I had only two connections to Max. One was my friend Leonard Koren who started and ran an exciting 1970's LA magazine WET (Leonard is still a friend). WET was a leading edge magazine and it led Leonard to San Francisco where he interviewed me several times. Max was a major funder of WET.
The second was another friend Black Panther leader Huey Newton. Some day I'll write about why Huey and I were friends. Huey has such an awful media reputation, there is no way I can explain our friendship. Back to Max, who funded Huey on a personal level and gave him a luxury penthouse apartment in Oakland on Lake Merritt where he could live in safety (with a few body guards).
Thanks Max on behalf of both my friends.
In Max's obituary I learned that he helped fund Jann Wenner and his Rolling Stone Magazine from the beginning. Max lent Jann $10,000 as a personal loan then had the temerity to ask for repayment. Max got repaid in kind in his obituary where Wenner says: "We had the typical Max falling out ...he could be very rigid."
The word "typical" from Wenner really applies to Wenner. Here is what I wrote about Wenner five years ago: "I knew Jann in the late 1960s when his Rolling Stone had just passed the 100,000 circulation mark.
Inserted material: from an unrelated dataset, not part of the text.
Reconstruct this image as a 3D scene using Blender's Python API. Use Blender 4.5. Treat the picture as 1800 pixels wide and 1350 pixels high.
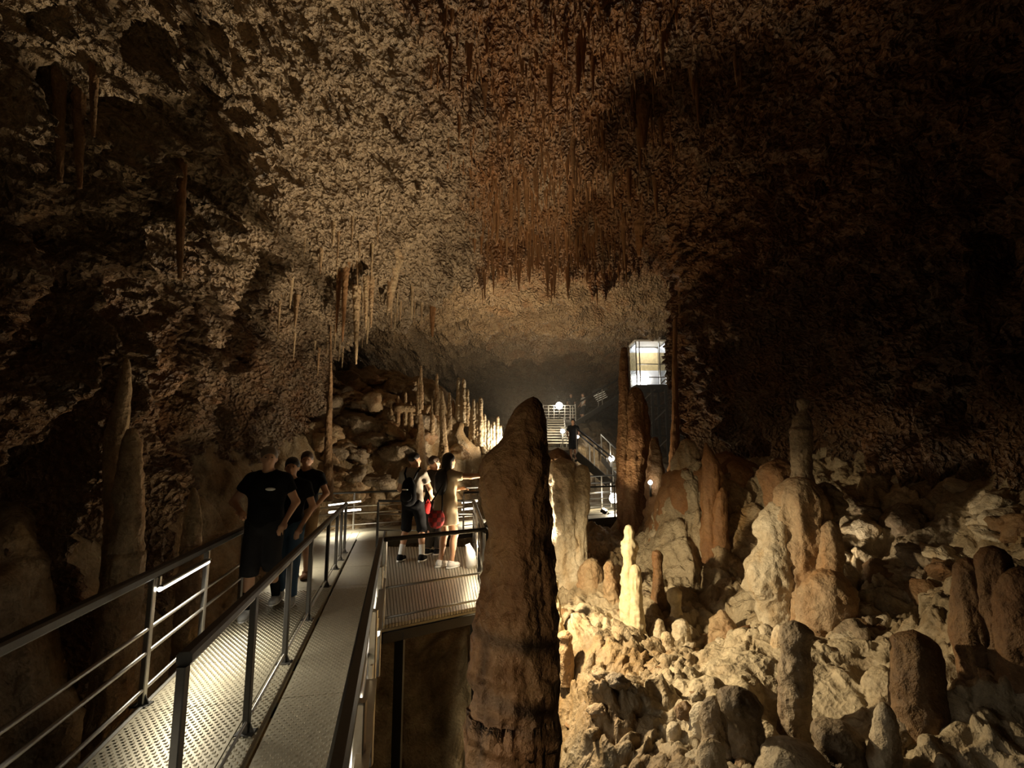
import bpy, bmesh, math, random
import numpy as np
from mathutils import Vector, Matrix

scene = bpy.context.scene
for o in list(bpy.data.objects):
    bpy.data.objects.remove(o)
C = bpy.context.collection

# ---------------------------------------------------------------- camera, world, exposure
PITCH = math.radians(7.9)
EYE = 1.70            # camera height above the walkway deck (z = 0)
FPX = 900.0           # focal length in pixels of the 1800 x 1350 frame
cam_d = bpy.data.cameras.new('camera')
cam_d.sensor_width = 36.0
cam_d.lens = 36.0 * FPX / 1800.0
cam_d.clip_start = 0.05
cam_d.clip_end = 200
cam = bpy.data.objects.new('camera', cam_d)
C.objects.link(cam)
cam.location = (0, 0, EYE)
cam.rotation_euler = (math.radians(90) + PITCH, 0, 0)
scene.camera = cam

world = bpy.data.worlds.new('world')
scene.world = world
world.use_nodes = True
world.node_tree.nodes['Background'].inputs[0].default_value = (0.02, 0.016, 0.012, 1)
world.node_tree.nodes['Background'].inputs[1].default_value = 0.1

scene.view_settings.view_transform = 'Standard'
scene.view_settings.look = 'None'
scene.view_settings.gamma = 1.0
scene.view_settings.use_curve_mapping = False
scene.view_settings.exposure = 0.0
scene.cycles.max_bounces = 5
scene.cycles.diffuse_bounces = 3
scene.cycles.glossy_bounces = 2

# lamp strengths (watts) and colours, used by the lamp builders further down
WARM = (1.0, 0.74, 0.43)
NEUTRAL = (1.0, 0.81, 0.56)
YELLOW = (1.0, 0.80, 0.50)
DAYTUBE = (1.0, 0.92, 0.76)
POWER = dict(rail_flood=680, ridge=230, slope=480, roof_left=2700, roof_mid=3500, far=1700, lift=45, strip=22, column_fill=95, rightwall_fill=130, leftwall_fill=110, bank=38)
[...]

"I was a banker studying the investment potential in the San Francisco music scene. I took Jann to lunch. He asked me to help arrange a loan so he could buy out Ralph Gleason, his partner, a friend of mine, and the leading local pop music critic. When he told me he planned to buy Gleason out for $25,000 I said that the price was ridiculous, Ralph’s share was worth something in the hundreds of thousands --- I wouldn’t help him get a loan from my bank, The Bank of California.
"Jann remembered my moral rejection of him. When The Seven Laws of Money was published in 1974, to widespread acclaim in the alternative press, only the Rolling Stone wrote a negative piece. Not just negative; nasty."
Max was an extreme Lefty and he backed up his ideology with money. Another extreme Lefty who tries to buy Democratic party love with his money, Wenner, should never be considered a reliable source by anyone.